- [Task]: Search the material and gather each line with "slab" in it.

::: Source material :::

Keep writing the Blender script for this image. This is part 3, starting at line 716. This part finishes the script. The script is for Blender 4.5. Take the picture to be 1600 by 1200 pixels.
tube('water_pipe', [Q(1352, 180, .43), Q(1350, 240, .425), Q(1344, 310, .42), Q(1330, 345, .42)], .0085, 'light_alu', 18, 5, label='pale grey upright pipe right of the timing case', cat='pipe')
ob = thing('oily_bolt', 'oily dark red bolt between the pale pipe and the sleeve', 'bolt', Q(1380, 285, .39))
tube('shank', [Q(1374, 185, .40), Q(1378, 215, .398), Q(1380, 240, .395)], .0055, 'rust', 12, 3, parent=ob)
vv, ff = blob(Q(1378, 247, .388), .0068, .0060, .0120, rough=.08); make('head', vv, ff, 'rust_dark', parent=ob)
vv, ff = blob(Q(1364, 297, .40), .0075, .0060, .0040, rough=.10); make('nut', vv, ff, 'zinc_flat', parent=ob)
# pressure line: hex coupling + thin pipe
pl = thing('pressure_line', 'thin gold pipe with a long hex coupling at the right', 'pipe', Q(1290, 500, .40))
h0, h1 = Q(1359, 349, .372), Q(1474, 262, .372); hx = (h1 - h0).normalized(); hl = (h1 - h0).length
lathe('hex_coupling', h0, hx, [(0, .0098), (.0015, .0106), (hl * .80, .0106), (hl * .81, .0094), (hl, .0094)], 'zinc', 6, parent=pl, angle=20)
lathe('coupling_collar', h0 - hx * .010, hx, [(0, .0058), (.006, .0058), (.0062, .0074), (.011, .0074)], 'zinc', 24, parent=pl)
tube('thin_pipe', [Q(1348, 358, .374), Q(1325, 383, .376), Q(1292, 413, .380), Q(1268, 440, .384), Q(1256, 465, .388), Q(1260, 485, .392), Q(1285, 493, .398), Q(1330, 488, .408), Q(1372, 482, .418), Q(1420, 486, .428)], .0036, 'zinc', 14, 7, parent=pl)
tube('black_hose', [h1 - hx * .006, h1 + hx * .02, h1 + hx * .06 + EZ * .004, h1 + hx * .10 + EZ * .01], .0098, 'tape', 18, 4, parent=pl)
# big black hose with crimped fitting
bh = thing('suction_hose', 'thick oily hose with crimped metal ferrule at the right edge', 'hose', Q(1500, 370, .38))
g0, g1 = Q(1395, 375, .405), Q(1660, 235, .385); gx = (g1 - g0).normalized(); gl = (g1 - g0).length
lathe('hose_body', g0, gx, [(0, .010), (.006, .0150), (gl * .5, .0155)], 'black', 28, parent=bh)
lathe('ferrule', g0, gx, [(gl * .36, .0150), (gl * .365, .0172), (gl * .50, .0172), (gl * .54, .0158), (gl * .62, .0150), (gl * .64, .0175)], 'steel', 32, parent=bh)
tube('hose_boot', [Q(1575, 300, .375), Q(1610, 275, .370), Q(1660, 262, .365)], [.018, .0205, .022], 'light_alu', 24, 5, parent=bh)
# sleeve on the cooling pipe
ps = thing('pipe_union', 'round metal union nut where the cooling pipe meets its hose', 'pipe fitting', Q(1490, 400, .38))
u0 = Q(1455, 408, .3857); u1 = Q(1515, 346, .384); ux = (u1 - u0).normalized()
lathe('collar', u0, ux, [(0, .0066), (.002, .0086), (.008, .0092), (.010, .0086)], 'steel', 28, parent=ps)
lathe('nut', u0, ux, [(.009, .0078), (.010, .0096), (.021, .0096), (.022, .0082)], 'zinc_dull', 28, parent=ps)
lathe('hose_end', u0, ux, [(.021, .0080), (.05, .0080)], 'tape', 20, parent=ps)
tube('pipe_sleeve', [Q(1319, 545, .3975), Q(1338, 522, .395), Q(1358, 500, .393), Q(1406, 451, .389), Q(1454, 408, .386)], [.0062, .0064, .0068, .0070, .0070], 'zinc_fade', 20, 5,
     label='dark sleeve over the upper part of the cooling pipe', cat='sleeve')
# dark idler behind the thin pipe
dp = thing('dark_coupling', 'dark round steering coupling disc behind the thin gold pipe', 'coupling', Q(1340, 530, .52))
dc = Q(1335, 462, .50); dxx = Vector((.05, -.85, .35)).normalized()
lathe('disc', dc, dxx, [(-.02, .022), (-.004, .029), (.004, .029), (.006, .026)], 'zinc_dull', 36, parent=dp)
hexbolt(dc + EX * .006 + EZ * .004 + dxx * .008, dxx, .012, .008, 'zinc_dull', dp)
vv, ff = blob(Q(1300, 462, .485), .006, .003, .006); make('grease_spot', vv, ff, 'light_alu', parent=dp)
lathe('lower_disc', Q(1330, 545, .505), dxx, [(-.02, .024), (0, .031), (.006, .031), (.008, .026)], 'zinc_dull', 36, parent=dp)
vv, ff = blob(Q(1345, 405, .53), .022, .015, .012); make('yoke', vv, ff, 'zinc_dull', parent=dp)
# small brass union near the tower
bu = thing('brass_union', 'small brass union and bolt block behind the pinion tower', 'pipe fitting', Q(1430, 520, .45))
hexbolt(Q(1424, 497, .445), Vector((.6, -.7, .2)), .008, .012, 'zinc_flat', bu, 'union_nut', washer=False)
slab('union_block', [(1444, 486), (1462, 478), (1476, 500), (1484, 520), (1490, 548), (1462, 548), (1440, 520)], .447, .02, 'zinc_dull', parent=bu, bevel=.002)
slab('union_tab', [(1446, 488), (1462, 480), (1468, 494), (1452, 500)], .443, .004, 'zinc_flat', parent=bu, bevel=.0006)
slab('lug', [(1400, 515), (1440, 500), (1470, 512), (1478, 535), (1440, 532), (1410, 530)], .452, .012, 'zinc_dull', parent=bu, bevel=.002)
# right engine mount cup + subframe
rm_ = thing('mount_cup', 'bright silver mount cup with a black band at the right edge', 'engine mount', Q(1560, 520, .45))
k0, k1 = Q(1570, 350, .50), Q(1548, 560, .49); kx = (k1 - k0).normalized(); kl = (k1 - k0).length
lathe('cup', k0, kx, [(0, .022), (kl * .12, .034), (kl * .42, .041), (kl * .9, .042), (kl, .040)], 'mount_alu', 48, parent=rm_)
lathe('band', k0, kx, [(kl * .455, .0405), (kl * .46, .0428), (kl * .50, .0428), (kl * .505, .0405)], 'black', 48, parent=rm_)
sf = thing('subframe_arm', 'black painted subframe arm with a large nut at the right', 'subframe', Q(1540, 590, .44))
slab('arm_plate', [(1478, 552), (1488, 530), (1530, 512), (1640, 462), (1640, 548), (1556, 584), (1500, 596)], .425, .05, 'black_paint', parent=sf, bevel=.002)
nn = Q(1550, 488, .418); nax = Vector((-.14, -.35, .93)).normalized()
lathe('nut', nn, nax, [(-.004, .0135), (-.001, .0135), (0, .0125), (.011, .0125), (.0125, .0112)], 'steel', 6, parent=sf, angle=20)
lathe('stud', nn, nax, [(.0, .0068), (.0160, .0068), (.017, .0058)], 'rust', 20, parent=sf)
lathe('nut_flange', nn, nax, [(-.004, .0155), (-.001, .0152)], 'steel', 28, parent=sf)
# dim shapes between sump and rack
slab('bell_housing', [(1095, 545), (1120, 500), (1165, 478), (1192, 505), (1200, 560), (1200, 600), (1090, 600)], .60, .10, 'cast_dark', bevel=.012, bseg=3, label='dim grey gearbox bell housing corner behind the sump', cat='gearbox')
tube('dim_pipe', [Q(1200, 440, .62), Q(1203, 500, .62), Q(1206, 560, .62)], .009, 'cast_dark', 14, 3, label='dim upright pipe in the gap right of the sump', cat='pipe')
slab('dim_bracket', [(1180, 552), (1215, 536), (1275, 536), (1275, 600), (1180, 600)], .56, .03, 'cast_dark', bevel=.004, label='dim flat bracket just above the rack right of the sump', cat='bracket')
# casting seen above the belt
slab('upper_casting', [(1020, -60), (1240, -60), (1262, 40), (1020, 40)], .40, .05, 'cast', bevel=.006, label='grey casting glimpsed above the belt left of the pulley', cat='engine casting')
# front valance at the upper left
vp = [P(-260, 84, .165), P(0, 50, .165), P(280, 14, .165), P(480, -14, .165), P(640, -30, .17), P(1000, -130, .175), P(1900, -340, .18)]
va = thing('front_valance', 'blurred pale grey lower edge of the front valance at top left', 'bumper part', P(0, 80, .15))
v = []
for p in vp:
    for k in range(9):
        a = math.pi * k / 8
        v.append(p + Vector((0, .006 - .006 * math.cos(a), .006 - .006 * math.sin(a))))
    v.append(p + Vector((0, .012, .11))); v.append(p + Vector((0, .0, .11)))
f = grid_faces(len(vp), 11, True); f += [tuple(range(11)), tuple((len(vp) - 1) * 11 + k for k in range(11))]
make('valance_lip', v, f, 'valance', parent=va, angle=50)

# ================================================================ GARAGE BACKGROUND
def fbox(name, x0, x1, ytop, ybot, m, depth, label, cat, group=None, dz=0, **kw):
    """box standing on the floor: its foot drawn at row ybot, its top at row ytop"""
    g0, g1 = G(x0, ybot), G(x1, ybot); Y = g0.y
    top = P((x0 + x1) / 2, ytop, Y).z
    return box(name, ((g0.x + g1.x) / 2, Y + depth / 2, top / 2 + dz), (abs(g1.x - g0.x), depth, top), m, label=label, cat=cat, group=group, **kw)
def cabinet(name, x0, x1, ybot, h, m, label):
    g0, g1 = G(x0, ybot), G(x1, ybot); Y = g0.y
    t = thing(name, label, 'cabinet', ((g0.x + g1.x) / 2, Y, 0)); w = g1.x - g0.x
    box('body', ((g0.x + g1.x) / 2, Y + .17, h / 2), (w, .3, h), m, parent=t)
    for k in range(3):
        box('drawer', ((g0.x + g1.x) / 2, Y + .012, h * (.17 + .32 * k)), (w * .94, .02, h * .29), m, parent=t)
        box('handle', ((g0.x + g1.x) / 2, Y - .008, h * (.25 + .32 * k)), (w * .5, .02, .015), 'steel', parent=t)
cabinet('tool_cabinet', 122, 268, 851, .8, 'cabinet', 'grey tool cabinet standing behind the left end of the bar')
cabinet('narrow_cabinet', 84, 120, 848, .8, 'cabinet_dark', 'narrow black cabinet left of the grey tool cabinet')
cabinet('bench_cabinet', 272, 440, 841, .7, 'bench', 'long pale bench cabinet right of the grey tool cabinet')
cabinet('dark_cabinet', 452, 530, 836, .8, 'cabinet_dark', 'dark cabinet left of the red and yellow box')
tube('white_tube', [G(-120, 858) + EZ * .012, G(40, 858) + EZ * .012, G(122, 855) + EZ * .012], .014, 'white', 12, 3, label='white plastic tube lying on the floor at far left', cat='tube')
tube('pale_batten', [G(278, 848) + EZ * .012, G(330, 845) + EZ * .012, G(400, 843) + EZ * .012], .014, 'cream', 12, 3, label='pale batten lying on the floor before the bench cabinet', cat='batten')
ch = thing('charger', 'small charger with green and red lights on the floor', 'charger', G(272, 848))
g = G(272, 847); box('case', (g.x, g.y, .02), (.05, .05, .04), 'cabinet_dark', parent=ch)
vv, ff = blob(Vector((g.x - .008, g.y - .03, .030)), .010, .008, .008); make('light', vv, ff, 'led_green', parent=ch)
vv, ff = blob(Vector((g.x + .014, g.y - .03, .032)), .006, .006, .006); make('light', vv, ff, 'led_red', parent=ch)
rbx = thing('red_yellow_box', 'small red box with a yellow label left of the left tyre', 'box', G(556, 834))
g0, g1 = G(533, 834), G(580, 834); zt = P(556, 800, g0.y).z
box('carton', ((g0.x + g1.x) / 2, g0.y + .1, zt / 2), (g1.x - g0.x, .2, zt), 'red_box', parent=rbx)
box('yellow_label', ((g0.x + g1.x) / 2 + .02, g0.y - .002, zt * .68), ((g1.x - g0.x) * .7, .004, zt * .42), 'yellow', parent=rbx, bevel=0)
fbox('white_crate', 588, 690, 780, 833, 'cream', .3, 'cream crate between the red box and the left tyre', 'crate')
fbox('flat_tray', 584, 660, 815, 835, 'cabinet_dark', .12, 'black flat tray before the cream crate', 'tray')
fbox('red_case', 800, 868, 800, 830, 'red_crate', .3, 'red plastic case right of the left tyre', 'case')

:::

- [Finished exercise]:
slab('union_block', [(1444, 486), (1462, 478), (1476, 500), (1484, 520), (1490, 548), (1462, 548), (1440, 520)], .447, .02, 'zinc_dull', parent=bu, bevel=.002)
slab('union_tab', [(1446, 488), (1462, 480), (1468, 494), (1452, 500)], .443, .004, 'zinc_flat', parent=bu, bevel=.0006)
slab('lug', [(1400, 515), (1440, 500), (1470, 512), (1478, 535), (1440, 532), (1410, 530)], .452, .012, 'zinc_dull', parent=bu, bevel=.002)
slab('arm_plate', [(1478, 552), (1488, 530), (1530, 512), (1640, 462), (1640, 548), (1556, 584), (1500, 596)], .425, .05, 'black_paint', parent=sf, bevel=.002)
slab('bell_housing', [(1095, 545), (1120, 500), (1165, 478), (1192, 505), (1200, 560), (1200, 600), (1090, 600)], .60, .10, 'cast_dark', bevel=.012, bseg=3, label='dim grey gearbox bell housing corner behind the sump', cat='gearbox')
slab('dim_bracket', [(1180, 552), (1215, 536), (1275, 536), (1275, 600), (1180, 600)], .56, .03, 'cast_dark', bevel=.004, label='dim flat bracket just above the rack right of the sump', cat='bracket')
slab('upper_casting', [(1020, -60), (1240, -60), (1262, 40), (1020, 40)], .40, .05, 'cast', bevel=.006, label='grey casting glimpsed above the belt left of the pulley', cat='engine casting')